I audited several film courses in university, just because I could, and I saw all these films I would never have seen before, challenging, strange, unusual films. I still remember decades later watching the last few minutes of Zardoz and thinking, "What did I just watch?"
I guarantee you that you will never get such a world-changing reaction by teaching superhero movies.
More, the viewpoint of comic book movies on society is this: a tiny number of extremely powerful people are the only ones that can effect change, and everyone else is powerless.
And nearly always, these powers are inherited. Look at the number of kings, royalty, hereditary billionaires and even gods that appear in these series. Do you think that it's a coincidence that the two working class superheroes, Spider-Man and Ant Man, are named after insects?
It's Ayn Rand's wet dream. It's exactly the reverse of the message we need today, that individuals are powerful and that we can stop the inexorable march to planetary destruction, the precipice whose edge our "leaders" are cheerfully leading us toward.

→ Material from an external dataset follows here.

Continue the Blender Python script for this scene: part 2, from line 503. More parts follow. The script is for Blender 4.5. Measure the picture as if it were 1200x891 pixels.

The fact that Marvel or DC throws in some unrelated bit like WW looking at a baby is not "character development". It's someone checking off a box on a form.
And finally, the fact that each and every movie ends with a punchup. The poverty of imagination isn't an accident - it's quite deliberate.
Show them something entrancing that they might never see elsewhere, like Touch Of Evil, or In Fabric, or Soy Cuba, or one of thousands of films that depicts regular human beings and not men in tights and capes and the occasional lady getting into fistfights.